Yes Judy is growing into a Beauty. She wrote & told me to write quite frankly to her about John but to use my judgement in what I said to his parents. As a matter of fact I have not spoken frankly (all I know about J!!) to any of them tho lately I have written openly to Aunt May about his health. I thought it only fair. I hope he won’t hear I have done so!

It makes me tingle with shame to hear of Ro running up bills & treating them like that & having all the relations (probably) gossiping about the Cowards wanting help. Oh I’m so glad I am independent. But I am rather sorry — tho it is nice of them. Uncle Phil sent me back a cheque as he did not want me to pay back my fare. It is playing the fool to send it again. But I shd [should] have been happier had they kept it under the circumstances.

You are a darling girl to send me a silk kimona. I shall be so glad of it & it sounds so pretty. I think I shall like Peach for a change from blue.

About a Cotton Crepe. I shd [should] love a pretty blue one. Duty on cotton goods not so high. Please under estimate value & put “Not for Commerce.” Your dark one has been & is being so useful. I made it myself of course. I am larger than formerly 
Waist 24 1/2                         Bust 36 
Neck 12 1/2                         Length of skirt 38 in front 
I do like a dress out here to fasten down the front or side & the waist line a little bit raised.

My dear Em, my big Bob has been very insistent & he is such a great Man. He wants to have a ring make out of a nugget he dug himself out of the Klondike in the Great Gold Rush. And he has built his house with his own hands & will put a veranda round it for me if I will marry him. His father was a Doctor in North of Ireland so he is Irish Protestant — tho much too long out in the wilds to have any prejudices. I forgot to tell you his name: Robert Allison. Called Bob. Over 6 foot, light coloured & bone-y. But please keep all this to yourself for the present. I tell him I may want to get out of it yet!

It seems feeble how I am independent & in such a good “posish” to give it up & become a ranchers’ wife? But I know I am lucky for such a “straight” fine manly thing to like me at all. If the crops are good, he wants it to be in November. Everything here depends on the apples, peaches & tomatoes!!

Very much love,

Yr. loving D. S. C.

I have a letter from Lucy Wray to say she was at Fresole.

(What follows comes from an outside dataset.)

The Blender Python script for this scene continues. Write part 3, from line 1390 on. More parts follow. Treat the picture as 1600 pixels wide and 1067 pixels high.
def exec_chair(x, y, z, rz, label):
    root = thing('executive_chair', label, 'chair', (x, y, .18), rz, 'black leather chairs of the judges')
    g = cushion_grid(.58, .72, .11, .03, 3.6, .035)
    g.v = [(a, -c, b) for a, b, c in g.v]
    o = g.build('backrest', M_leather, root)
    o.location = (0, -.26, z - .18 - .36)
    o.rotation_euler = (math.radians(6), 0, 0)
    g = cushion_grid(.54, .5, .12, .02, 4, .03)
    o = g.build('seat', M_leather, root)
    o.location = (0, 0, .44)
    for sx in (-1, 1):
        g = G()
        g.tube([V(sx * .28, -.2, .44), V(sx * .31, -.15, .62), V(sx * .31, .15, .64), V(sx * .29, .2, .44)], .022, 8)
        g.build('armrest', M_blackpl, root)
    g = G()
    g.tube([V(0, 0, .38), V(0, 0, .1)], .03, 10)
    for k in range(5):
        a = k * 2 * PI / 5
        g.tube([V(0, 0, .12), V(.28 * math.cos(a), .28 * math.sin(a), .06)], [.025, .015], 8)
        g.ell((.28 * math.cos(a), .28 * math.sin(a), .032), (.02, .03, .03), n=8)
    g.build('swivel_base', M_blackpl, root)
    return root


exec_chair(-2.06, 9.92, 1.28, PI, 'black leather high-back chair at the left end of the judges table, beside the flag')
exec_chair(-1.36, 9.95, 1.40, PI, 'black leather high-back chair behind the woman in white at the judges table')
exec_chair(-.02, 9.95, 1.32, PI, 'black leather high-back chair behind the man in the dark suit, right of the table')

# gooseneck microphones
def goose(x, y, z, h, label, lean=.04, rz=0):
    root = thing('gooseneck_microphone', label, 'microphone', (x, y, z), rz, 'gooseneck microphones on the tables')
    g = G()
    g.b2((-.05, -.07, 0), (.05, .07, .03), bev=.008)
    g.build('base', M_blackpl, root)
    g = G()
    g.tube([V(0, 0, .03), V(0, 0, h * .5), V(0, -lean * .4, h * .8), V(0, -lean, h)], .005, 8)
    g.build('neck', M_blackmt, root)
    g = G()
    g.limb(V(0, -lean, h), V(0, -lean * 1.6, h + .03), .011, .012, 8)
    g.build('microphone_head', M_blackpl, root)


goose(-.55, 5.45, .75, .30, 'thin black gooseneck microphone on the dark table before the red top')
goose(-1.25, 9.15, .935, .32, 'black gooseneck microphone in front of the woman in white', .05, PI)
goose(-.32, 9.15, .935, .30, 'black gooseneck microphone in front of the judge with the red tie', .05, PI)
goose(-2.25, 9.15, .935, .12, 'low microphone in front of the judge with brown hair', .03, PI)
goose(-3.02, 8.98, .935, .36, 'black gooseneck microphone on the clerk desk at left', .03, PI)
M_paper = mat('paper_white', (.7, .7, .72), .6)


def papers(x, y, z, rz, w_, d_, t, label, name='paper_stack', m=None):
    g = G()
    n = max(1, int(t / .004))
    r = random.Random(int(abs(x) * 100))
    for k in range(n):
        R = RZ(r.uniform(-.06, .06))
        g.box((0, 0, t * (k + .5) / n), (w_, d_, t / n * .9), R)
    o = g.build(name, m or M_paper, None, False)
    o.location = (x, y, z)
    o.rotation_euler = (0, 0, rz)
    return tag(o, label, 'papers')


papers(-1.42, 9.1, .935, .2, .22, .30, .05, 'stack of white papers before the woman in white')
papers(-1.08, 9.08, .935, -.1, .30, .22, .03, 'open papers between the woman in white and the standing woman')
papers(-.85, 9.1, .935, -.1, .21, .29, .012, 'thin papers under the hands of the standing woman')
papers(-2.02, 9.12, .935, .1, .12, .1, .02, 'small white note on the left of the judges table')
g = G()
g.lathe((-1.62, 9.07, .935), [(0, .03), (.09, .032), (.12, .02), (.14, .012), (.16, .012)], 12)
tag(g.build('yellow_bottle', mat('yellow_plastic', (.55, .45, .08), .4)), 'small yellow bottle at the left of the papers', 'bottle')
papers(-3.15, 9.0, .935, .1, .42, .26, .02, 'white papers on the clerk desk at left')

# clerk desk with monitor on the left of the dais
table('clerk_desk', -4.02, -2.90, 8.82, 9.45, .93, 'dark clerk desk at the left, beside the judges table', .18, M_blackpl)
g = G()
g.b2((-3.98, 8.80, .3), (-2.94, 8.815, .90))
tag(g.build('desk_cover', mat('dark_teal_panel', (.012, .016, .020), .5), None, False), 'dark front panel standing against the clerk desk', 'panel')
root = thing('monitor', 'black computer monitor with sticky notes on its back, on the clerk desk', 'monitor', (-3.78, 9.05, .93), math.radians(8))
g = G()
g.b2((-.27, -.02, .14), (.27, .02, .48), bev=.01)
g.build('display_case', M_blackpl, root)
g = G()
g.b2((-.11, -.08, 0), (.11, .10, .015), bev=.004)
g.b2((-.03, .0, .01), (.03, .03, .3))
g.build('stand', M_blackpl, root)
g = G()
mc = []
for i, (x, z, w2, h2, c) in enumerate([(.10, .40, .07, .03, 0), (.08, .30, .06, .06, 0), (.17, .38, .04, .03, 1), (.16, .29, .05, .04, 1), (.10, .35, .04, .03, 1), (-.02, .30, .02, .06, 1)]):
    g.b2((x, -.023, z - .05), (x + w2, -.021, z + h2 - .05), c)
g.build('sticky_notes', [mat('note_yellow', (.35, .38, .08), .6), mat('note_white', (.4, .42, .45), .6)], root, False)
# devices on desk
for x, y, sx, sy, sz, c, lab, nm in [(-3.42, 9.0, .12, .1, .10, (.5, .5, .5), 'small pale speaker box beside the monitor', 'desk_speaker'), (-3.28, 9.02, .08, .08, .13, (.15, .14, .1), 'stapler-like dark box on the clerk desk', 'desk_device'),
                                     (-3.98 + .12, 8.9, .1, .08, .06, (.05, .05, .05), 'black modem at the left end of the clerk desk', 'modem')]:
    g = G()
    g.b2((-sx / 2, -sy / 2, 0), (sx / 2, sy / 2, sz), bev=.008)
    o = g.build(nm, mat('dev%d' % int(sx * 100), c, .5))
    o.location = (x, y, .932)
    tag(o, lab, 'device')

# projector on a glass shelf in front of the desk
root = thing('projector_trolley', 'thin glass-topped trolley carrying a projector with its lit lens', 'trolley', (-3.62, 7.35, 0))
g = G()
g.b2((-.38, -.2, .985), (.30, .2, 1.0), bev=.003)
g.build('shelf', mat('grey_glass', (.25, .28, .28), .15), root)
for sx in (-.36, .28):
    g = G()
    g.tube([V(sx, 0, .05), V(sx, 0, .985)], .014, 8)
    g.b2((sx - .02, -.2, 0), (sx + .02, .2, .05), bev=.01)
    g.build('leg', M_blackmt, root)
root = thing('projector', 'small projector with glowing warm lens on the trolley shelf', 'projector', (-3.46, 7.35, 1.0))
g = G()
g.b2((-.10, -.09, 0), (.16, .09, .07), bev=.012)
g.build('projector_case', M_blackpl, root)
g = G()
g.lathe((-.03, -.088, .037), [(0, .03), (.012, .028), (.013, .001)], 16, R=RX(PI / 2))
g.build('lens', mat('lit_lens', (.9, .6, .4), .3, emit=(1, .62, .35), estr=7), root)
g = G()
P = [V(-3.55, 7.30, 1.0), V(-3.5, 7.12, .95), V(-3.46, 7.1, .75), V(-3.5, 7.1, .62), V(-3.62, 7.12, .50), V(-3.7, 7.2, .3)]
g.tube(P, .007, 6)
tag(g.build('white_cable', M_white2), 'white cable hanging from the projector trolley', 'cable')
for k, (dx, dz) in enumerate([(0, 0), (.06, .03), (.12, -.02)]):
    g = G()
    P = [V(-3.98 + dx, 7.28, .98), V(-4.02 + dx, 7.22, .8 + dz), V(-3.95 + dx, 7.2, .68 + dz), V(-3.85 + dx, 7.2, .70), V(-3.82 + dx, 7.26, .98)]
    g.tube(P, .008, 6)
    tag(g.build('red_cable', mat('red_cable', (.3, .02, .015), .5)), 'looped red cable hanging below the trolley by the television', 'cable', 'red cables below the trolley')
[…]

Mrs Mc in her “most talkative mood & gay as a lark.” I have also had a very nice letter form Mrs Mac herself who never once mentioned herself [but?] full of [indistinct] & her illness.

letter_1 BLOG_letter_1.2 BLOG_letter_1.3 BLOG_letter_1.4 BLOG_letter_1.5

 

 

 

 

 

 

 

 

 

 

 

 

 

 

 

 

 

 

 

 

 

 

 

 

 

 

 

 

 

 

 

 

 

 

 

 

 

 

 

 

 

 

 

 

 

 

 

 

 

 

 

 

 

 

 

 

 

 

 

 

 

 

 

 

 

 

 

 

 

 

 

 

 

 

 

 

 

 

 

 

 

These letters (typescripts and manuscripts) were originally published on the Royal BC Museum’s Living Landscapes: Thompson-Okanagan website. The Lake Country Museum has been authorized to transfer them to the LCM website and the full collection will be added as time permits.

9 Comments

  • Thank you, Carol!
    I feel I know Dorothea because we live just off Allison Road (where stood the house Bob built by himself) and I guess it got the porch, for Dorothea did indeed accept his proposal. I have often seen her grave in the Oyama cemetery, where I noted she and her sister-in-law Hettie Bowsher had the longest lives of anyone buried there: 101 years for them both.
    Cheers,
    Nancy

    • Interesting commentary Nancy. Thanks for adding to this post.

  • Friends in Oyama have sent me the link to this letter & as you can see by my surname , I am interested in :
    to Emily what surname?
    where/what destination she posted her letter to?…
    I presume to somewhere in the UK?…
    in the event that we are somehow distantly related…
    &
    are there more of her letters to read?…how to access them
    Thanks
    Jan Coward

    • Emily’s last name was Coward (or Scott Coward) and she married Robert McDonnell. We have quite a few of Dorothea’s letters which were written to Emily in Burma. Emily kept the letters and upon her death the letters went to England and were eventually obtained by her son. The McDonnell family in Okanagan Centre (Lake Country) gave the Royal British Columbia Museum permission to publish the letters. The RBCM has given us permission to transfer those letters to the Lake Country Museum website, which we will do in the near future.

      • To lakecountry

        Thanks for the reply & the added info

        I did not expect the answer “Burma”
        I will look forward to future letters, info, & learning what place in England/UK the Scott-Coward women/family originated from, I hope

        (using Roger’s info) a suggested transcription of the postscript:
        I have a letter from Lucy Wray[?] to say she was at Fiesole
        Mrs Mc in her “most talkative mood & as gay as a lark” .
        I have also had a very nice letter from Mrs Mac herself who never
        once mentioned herself but full of Tfr’s & her illness.

        Jan Coward

  • the postscript in the letter mentions Mrs Mac (this would be Mary McDonnell nee Ward and mother of T.F.R. McDonnell who married Em who was the sister of Dorothea) – the reason for this note is that Mrs Mac retired to a convent in Fiesole which famously overlooks Florence.

    • Thanks for the additional information, Roger. It certainly adds to our understanding of these women.

  • If you are still wondering, I think the mysterious words on page 4 are “very insistent” ie “my big Bob has been very insistent.” Sorry if that is old news.

    • Sounds perfect, Don. Thank you so much for informing us.